WORK INSTRUCTIONS =
For the data that follows, report how many lines contain the word "script", and nothing else.

DATA LISTING =
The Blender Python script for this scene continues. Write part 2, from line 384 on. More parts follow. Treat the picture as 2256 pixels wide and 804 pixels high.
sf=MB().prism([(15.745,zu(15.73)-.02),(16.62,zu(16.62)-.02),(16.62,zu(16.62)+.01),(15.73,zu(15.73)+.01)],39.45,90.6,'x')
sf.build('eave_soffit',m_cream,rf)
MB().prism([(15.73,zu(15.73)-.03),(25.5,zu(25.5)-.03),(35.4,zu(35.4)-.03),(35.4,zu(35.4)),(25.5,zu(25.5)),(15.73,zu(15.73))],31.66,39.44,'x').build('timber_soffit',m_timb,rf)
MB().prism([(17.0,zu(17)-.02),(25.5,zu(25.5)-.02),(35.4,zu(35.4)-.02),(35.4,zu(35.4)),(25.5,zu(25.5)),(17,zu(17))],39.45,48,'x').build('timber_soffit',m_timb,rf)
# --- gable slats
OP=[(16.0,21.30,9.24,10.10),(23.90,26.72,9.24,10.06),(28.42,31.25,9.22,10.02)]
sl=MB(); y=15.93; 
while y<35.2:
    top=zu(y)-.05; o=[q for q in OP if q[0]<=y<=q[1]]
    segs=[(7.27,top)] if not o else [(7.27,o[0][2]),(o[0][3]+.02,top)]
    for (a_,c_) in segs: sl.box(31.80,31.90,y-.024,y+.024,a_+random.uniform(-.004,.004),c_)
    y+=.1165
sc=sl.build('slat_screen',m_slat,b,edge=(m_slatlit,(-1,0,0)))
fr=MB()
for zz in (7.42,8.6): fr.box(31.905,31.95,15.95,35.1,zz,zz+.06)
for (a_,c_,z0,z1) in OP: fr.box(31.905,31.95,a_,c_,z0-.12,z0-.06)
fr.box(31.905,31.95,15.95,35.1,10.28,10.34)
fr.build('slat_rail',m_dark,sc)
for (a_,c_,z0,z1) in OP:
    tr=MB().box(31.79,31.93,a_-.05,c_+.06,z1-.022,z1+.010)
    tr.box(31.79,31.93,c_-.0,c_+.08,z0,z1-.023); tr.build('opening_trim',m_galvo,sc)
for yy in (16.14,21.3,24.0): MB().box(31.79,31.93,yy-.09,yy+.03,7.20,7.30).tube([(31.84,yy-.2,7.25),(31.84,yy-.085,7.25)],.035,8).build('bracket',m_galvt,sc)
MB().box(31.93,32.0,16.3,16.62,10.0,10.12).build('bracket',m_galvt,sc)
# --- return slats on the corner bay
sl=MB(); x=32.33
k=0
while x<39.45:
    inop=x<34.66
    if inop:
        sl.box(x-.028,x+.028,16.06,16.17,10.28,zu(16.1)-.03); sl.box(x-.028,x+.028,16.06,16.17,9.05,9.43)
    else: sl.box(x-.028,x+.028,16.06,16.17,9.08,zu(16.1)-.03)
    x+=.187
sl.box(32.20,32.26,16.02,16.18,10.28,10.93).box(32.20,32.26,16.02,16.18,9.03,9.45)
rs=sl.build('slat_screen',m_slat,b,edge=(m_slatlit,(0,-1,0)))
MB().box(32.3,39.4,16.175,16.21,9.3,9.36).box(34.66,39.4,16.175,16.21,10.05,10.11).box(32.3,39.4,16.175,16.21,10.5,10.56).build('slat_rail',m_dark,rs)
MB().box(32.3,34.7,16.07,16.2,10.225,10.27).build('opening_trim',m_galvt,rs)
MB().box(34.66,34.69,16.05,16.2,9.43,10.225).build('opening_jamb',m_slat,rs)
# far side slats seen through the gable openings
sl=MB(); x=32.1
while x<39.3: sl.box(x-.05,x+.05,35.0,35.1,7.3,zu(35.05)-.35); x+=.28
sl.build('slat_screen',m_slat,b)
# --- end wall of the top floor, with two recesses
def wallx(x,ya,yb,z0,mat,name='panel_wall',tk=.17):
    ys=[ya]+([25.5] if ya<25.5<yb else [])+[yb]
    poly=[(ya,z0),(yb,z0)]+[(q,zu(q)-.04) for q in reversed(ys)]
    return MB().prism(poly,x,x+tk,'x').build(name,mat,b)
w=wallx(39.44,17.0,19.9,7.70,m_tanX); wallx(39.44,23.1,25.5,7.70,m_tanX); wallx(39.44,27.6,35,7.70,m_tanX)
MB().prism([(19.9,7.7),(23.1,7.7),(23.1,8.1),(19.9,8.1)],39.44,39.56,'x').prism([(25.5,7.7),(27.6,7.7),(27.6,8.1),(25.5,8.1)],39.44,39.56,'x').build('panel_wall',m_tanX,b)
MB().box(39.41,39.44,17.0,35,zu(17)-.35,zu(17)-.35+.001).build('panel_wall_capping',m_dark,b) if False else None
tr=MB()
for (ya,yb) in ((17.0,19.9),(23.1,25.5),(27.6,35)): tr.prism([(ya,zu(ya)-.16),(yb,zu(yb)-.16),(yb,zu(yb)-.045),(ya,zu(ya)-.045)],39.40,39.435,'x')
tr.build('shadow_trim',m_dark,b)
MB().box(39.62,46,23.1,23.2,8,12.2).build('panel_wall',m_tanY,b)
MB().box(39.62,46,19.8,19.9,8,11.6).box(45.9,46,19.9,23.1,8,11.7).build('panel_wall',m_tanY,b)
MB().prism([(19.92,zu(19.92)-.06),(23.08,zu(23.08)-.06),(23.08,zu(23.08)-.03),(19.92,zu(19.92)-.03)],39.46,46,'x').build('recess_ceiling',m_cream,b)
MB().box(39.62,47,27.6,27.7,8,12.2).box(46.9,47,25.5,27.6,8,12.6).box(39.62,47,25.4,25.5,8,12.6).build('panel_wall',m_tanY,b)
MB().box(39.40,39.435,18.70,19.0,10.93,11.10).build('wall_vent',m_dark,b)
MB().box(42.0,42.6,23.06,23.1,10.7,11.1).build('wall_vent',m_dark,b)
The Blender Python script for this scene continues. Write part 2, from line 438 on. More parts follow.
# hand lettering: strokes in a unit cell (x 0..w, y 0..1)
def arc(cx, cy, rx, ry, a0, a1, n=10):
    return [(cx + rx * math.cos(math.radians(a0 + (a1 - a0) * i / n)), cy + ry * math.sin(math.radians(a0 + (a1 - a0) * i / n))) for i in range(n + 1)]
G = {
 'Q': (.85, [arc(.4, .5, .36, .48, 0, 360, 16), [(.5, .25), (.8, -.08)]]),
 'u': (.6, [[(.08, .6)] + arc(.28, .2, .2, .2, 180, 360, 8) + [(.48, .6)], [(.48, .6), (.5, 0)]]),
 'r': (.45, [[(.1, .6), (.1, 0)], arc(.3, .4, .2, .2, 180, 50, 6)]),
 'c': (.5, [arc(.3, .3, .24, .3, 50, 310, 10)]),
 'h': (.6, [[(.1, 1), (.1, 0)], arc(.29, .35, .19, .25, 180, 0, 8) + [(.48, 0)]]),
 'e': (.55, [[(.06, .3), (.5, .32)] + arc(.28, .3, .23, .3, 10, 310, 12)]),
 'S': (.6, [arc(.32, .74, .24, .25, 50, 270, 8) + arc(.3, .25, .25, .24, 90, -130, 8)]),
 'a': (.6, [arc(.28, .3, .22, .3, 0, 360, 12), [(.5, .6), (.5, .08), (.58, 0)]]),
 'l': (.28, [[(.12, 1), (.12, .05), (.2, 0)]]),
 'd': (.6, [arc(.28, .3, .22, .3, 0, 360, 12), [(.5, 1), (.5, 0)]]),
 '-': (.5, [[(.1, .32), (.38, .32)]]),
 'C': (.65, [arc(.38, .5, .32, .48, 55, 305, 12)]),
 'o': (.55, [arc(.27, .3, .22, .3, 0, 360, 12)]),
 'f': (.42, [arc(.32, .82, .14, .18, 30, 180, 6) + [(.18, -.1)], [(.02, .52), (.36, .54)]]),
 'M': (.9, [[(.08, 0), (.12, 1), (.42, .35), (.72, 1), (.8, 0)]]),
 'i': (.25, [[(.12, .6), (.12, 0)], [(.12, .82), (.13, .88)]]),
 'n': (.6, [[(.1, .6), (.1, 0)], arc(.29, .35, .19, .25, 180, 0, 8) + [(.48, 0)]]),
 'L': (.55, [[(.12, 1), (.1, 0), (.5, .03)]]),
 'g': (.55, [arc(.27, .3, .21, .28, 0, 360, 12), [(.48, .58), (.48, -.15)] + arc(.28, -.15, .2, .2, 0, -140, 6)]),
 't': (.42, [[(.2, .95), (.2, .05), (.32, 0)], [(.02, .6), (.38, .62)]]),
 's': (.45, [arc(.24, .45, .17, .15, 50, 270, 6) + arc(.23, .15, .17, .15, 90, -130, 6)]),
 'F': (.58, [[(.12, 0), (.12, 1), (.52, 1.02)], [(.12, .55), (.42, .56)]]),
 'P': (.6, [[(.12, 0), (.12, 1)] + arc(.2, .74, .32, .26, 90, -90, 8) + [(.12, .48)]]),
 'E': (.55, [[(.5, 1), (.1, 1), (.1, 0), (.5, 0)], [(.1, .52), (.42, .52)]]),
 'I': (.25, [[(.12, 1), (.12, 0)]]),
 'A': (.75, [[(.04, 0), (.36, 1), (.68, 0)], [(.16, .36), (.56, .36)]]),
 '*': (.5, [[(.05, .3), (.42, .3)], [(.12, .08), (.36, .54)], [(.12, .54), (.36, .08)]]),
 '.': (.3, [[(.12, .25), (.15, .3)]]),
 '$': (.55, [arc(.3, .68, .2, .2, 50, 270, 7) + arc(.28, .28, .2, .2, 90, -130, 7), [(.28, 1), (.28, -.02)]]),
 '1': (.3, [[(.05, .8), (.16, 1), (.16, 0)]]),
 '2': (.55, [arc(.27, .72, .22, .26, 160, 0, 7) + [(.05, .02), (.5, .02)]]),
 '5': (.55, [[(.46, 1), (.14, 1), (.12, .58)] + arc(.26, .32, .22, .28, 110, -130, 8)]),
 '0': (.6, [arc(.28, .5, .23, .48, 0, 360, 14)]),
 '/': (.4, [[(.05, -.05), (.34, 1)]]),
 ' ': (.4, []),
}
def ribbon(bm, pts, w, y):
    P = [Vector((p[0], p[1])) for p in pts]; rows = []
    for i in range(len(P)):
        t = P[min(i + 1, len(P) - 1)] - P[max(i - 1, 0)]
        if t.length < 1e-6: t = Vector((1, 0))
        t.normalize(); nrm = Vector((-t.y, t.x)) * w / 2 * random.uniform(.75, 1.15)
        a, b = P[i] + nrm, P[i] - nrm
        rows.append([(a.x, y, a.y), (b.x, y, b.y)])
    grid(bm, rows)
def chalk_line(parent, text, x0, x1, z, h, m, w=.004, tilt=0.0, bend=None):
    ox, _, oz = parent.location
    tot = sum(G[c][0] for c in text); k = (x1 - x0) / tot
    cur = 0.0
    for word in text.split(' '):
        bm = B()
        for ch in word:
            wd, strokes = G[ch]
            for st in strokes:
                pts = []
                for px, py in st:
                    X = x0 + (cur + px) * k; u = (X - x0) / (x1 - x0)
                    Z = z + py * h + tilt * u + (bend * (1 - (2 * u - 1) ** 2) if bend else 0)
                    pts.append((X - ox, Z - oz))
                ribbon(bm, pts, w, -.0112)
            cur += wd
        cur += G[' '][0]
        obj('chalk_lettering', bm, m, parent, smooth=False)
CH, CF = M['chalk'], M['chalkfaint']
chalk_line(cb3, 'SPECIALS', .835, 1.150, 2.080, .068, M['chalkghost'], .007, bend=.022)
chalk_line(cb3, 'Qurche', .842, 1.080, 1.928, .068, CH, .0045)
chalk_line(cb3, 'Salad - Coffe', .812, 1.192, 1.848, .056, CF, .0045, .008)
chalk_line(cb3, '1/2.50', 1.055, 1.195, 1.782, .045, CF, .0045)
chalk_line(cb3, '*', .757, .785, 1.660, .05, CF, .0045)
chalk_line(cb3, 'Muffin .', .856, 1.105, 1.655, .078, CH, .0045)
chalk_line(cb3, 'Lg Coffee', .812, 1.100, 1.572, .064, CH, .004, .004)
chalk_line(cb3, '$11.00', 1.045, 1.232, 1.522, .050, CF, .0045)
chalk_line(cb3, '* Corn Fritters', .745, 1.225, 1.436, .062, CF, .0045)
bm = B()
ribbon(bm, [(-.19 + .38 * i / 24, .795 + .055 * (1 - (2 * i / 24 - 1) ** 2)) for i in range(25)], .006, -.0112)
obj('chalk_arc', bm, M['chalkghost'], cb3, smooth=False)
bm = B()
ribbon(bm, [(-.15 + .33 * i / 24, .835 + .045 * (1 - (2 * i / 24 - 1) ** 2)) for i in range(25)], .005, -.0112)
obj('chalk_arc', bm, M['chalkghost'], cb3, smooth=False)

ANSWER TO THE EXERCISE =
2